Examining trends in cyclone data is problematic for several reasons. Since TCs are few in number each year and for each region, the overall sample size is small. This makes it hard to find statistically meaningful trends in the number of TCs.

In terms of any changing strength of TCs, the science is hampered by the nature of the data. Historically, and without the benefit of satellites, the strength of each TC was manually analysed by forecast meteorologists. This means that there is no objective consistency in historical data over time and over different regions. For example, differences might be found in the manual analysis of the same storm, as it crossed from one tropical cyclone warning centre’s area of responsibility to another.

Considering all of the problems with the data, examination of recent tropical cyclone activity in the Southern Hemisphere shows no significant trends in the total numbers of TCs, nor in numbers of severe tropical cyclones in the South Indian and the South Pacific Oceans.

Australia is better prepared for cyclones than it was when hit by Tracy. travelskerricks

In the Australian region, no categorical changes in the total numbers of tropical cyclones, or in the proportion of the most intense tropical cyclones, have been found; though there is considerable year-to-year and decade-to-decade variability.

One study by the Bureau of Meteorology has suggested a decline in the most severe storms crossing the Queensland coast over the last hundred years, but the number of storms available to study is small. In the most studied region on Earth, the North Atlantic’s Gulf of Mexico region, the data makes some suggestion of a local increase in the most severe storms, subject to the many caveats mentioned above.

Modelling future cyclones will test our scientific limits

Whether the characteristics of tropical cyclones have changed, or will change in a warming climate — and if so, how — has been the subject of considerable investigation, with less than clear results. This is because we are posing the existing science of climate modeling a fundamentally very difficult question.

Predicting how temperatures will change due to increasing greenhouse gases is relatively straightforward physics. By way of contrast, predicting how regional rainfall will change, such as the future rainfall over South Australia, is a much harder task.

Predicting future changes in TCs is harder again. In fact, even if scientists had another Earth to play with, they would likely find concrete answers difficult to pin down. This is particularly true for more modest increases in greenhouse gases, such as will occur in the next few decades, as opposed to a doubling of atmospheric carbon dioxide concentrations.

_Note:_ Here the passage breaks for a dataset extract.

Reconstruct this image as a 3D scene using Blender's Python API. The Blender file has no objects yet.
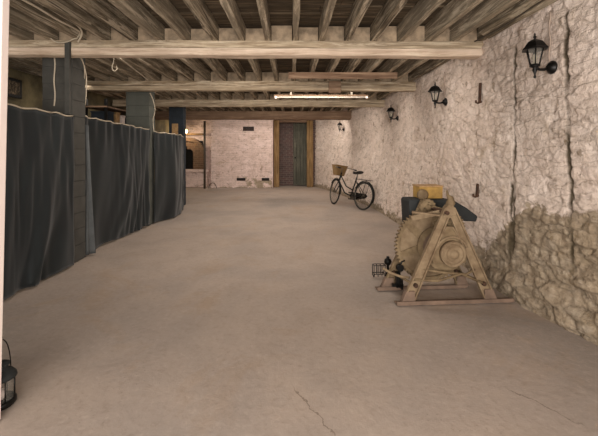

For large increases in greenhouse gases, extensive climate modeling has pointed to some consistent future changes. Future projections based on physics and using high-resolution dynamical models consistently indicate that greenhouse warming will cause the globally averaged intensity of tropical cyclones to shift towards stronger storms. The average intensity will increase with global warming.

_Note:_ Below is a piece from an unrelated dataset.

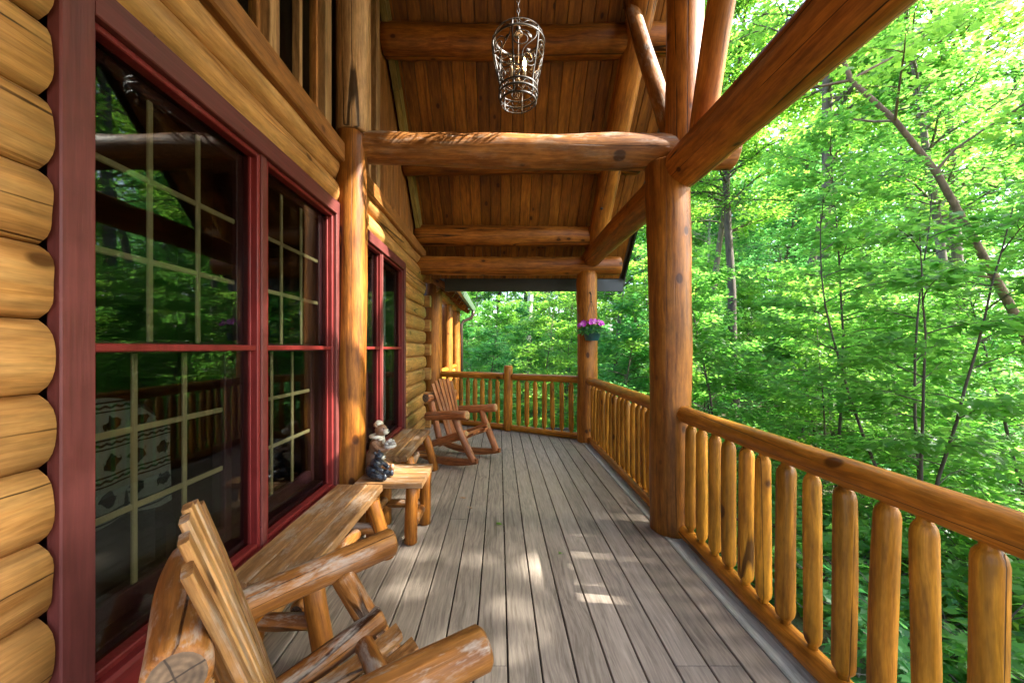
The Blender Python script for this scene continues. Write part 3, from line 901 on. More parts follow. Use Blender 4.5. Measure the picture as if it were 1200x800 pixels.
# ================================================================== ROCKING CHAIRS
def chair(loc, fwd, label, mat, slat, seed, hb=.25):
    random.seed(seed)
    fwd = Vector((*fwd, 0)).normalized()
    rz = math.atan2(fwd.y, fwd.x) - PI / 2
    t = empty("rocking_chair", (*loc, 0), label, "rocking chair", "log rocking chairs on the deck", rz)
    B = W[t.name]
    def Lg(nm, p0, p1, r0, r1=None, cut='cut', **kw):
        L = (Vector(p1) - Vector(p0)).length
        return link(nm, log_mesh(L, r0, r1, mats=[M[mat], M[cut]], rough=.035, step=.035, cham=.01, bow=.006, seg=18, **kw), B @ axis(p0, p1), t)
    for s in (-1, 1):
        # rocker: curved plank
        rk = MB()
        n = 16
        V = []
        for i in range(n + 1):
            y = -.52 + .94 * i / n
            zb = .012 + (y + .03) ** 2 / 3.0
            hh = .085 - .03 * abs(2 * i / n - 1) ** 3
            for (dx, zz) in ((-.02, zb), (.02, zb), (.02, zb + hh), (-.02, zb + hh)):
                V.append((s * .275 + dx, y, zz))
        F = [[i * 4 + j, i * 4 + (j + 1) % 4, i * 4 + 4 + (j + 1) % 4, i * 4 + 4 + j] for i in range(n) for j in range(4)]
        F = [f[::-1] for f in F] + [[0, 1, 2, 3], [n * 4 + 3, n * 4 + 2, n * 4 + 1, n * 4]]
        # grain along Z is wanted: build with a swapped frame
        R = Matrix.Rotation(-PI / 2, 4, 'X')
        V = [tuple(R.inverted() @ Vector(v)) for v in V]
        rk.add(V, F, 0, False)
        link("rocker", rk.mesh("rocker", [M[mat]]), B @ R, t)
        Lg("front_leg", (s * .27, .37, .09), (s * .305, .13, .585), .043, .040)
        Lg("side_rail", (s * .262, -.44, .15), (s * .262, .265, .405), .041, .043)
        Lg("rear_post", (s * .225, -.14, .27), (s * .225, -.275, .735), .040, .040)
        Lg("arm", (s * .285, -.29, .565), (s * .338, .33, .632), .051, .053)
    Lg("back_crossbar", (-hb, -.29, .785), (hb, -.29, .785), .055, .057, 'cutdark')
    Lg("seat_crossbar", (-.25, .19, .345), (.25, .19, .345), .034)
    Lg("seat_crossbar", (-.25, -.14, .235), (.25, -.14, .235), .034)
    for k in range(5):
        x = -.164 + k * .082
        mb = MB(); V = []
        n = 14
        for i in range(n + 1):
            f = i / n
            y = -.13 + (.42 + .03 * math.sin(k * 2.1)) * f
            z = .285 - .10 * f + .19 * f ** 1.7 + .012 * math.sin(3 * f + k)
            for dx, dz in ((-.034, 0), (.034, 0), (.037, .014), (.029, .026), (-.029, .026), (-.037, .014)):
                V.append((x + dx, y, z + dz))
        F = [[i * 6 + j, i * 6 + 6 + j, i * 6 + 6 + (j + 1) % 6, i * 6 + (j + 1) % 6] for i in range(n) for j in range(6)]
        F += [list(range(6)), [n * 6 + j for j in range(6)][::-1]]
        R = Matrix.Rotation(-PI / 2, 4, 'X')
        V = [tuple(R.inverted() @ (Vector(v) - Vector((x, 0, .3)))) for v in V]
        mb.add(V, F, 0, False)
        link("seat_slat", mb.mesh("seat_slat", [M[slat]]), B @ Matrix.Translation((x, 0, .3)) @ R, t)
    for k in range(6):
        f = k / 5 - .5
        p0 = Vector((f * .27, -.075, .315)); top = 1.005 - .05 * (2 * f) ** 2 + random.uniform(-.006, .006)
        p1 = Vector((f * .40, -.075 - .215 * (top - .315) / .69, top))
        L = (p1 - p0).length
        link("back_slat", board_mesh(.056, .02, L, [M[slat]], ch=.006, n=4, warp=.006), B @ axis(p0, p1, (0, 1, .3)), t)
    return t
chair((-.50, 1.09), (.82, .57), "large weathered log rocking chair closest to the camera beside the grid window", 'chair', 'chairslat', 41)
chair((-.49, 4.90), (.88, -.47), "red brown log rocking chair with fanned back slats near the angled railing", 'farchair', 'farchair', 42, .31)
random.seed(99)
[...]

Existing modeling studies also consistently project decreases in the globally averaged frequency of tropical cyclones. In other words, there will be fewer overall storms.

However that is balanced against the projected increases in the frequency of the most intense cyclones as global warming intensifies. This suggests a future world where tropical cyclones are less frequent, but those storms which do occur are more dangerous.